2. When it makes a conjunction of frightenings and allurements. These two comprise the whole forces of temptation. When both are brought together, temptation is in its hour. They were both in David's case, as to the murder of Uriah; there was the fear of his revenge on his wife, and possibly on himself; and fear of the publication of his sin, at least; and there was the allurement of his present enjoyment of her, whom he lusted after. Men sometimes are carried into sin by love to it, and are continued in it by fear of what will ensue upon it. But in any case, where these two meet, something allures us, something frightens us, and the reasonings that run between them are ready to entangle us, then is the hour of temptation.

This then it is to enter into temptation, this is the hour of it, of which more in the progress of our discourse.
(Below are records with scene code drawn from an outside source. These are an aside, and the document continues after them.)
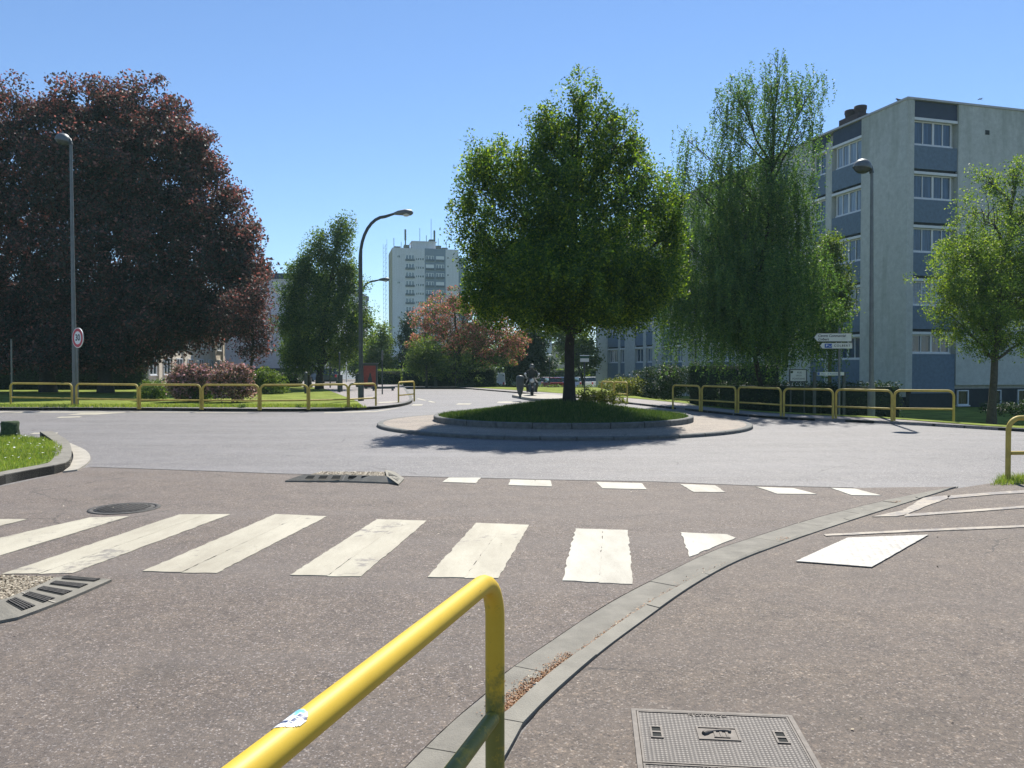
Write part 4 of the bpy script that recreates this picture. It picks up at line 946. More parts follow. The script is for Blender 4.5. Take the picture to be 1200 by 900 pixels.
def shrub(label, D, base, lobes, mat, n, ls, cat='shrub', group=None, z0=.1, spread=.12, stem=True, leaf2=None):
    return tree('shrub', label, cat, group, D, base, lobes, .035, mat, n, ls, 'bark_dark', spread=spread, per=18, shell=3.5, gap=-2, twigs=4, part='foliage', z0=z0, leaf2=leaf2)
sg = 'shrubs on the left verge'
shrub('pink-tipped shrub at the left of the pair under the copper tree', 33.6, (222,470), [(215,440,16,14), (232,438,16,14), (222,455,24,12), (203,450,9,12)], 'leaf_phot', 7000, .11, group=sg)
shrub('large round pink-tipped shrub with red tips at the right of the pair', 33.2, (272,472), [(270,440,20,16), (285,438,12,12), (272,455,24,14), (292,457,9,10), (255,448,12,16)], 'leaf_phot', 9000, .10, group=sg)
shrub('round green shrub behind the second yellow railing', 34.5, (181,474), [(181,455,16,11), (178,462,17,9)], 'leaf_mid', 5000, .07, group=sg)
shrub('dark green shrub in front of the pink-tipped shrubs', 34, (234,474), [(233,453,19,11), (232,462,21,9)], 'leaf_mid', 6500, .07, group=sg)
shrub('light green shrub right of the pink-tipped shrubs', 44, (314,466), [(312,440,14,10), (325,447,12,10), (305,450,14,12), (318,456,20,8)], 'leaf_lit', 6000, .10, group=sg)
shrub('loose golden shrub behind the pair of yellow railings', 43, (722,468), [(722,450,20,8), (742,452,14,9), (735,458,18,6)], 'leaf_gold', 3800, .10, z0=.08)
shrub('low golden cover planting right of the island tree trunk', 22.6, (708,472), [(690,462,16,7), (710,465,20,7), (726,470,10,6), (700,469,24,5)], 'leaf_gold', 3600, .055, 'ground cover plant', z0=.55, spread=.07)
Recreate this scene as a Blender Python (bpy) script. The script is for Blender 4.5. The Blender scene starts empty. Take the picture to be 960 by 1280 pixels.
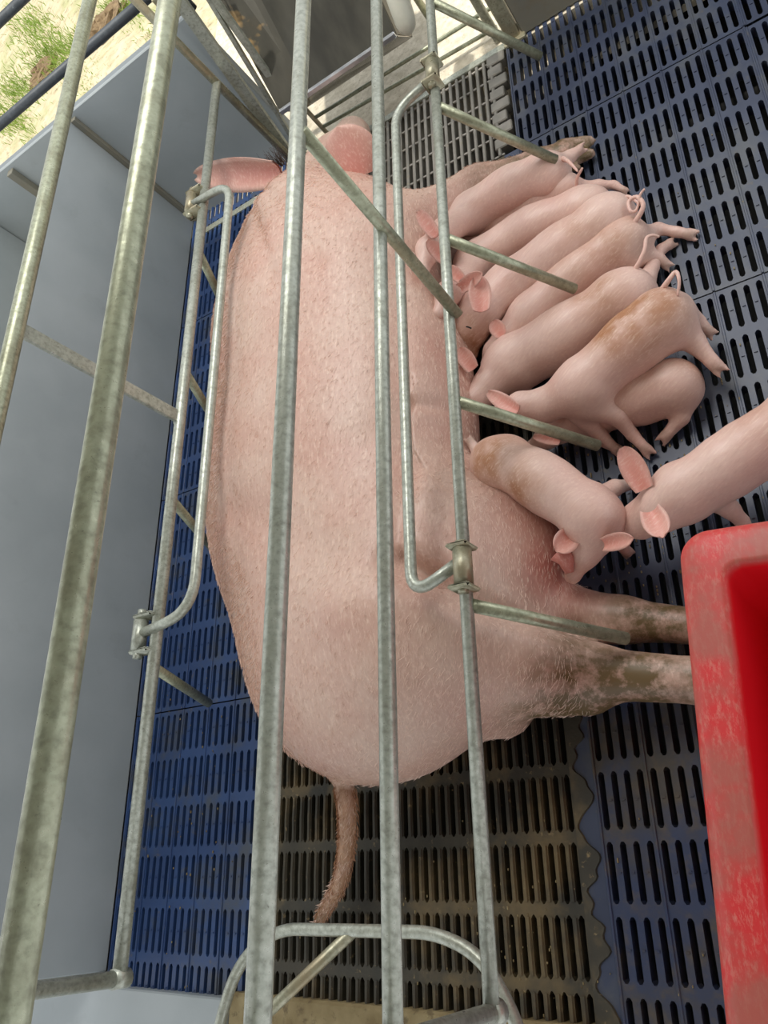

3. There is the means of prevention prescribed by our Savior, they are two.

1. Watch. 2. Pray.

1. The first is a general expression, by no means to be limited to its native signification, of waking from sleep: to watch is as much as to be on our guard, to take heed, to consider all ways, and means by which an enemy may approach to us. So the Apostle (1 Corinthians 16:13): this it is to watch in this business, to stand fast in the faith, as good soldiers, to conduct ourselves like men. It is as much as to take heed, or look to ourselves, as the same thing is by our Savior often expressed. So (Revelation 3:2): a universal carefulness, and diligence, exercising itself in, and by all ways and means, prescribed by God, over our hearts and ways, the baits and methods of Satan, the occasions and advantages of sin in the world, that we be not entangled, is that which in this word is pressed on us.

2. For the second direction of prayer, I need not speak to it. The duty and its concerns are known to all: I shall only add, that these two comprise the whole endeavor of faith for the soul's preservation from temptation.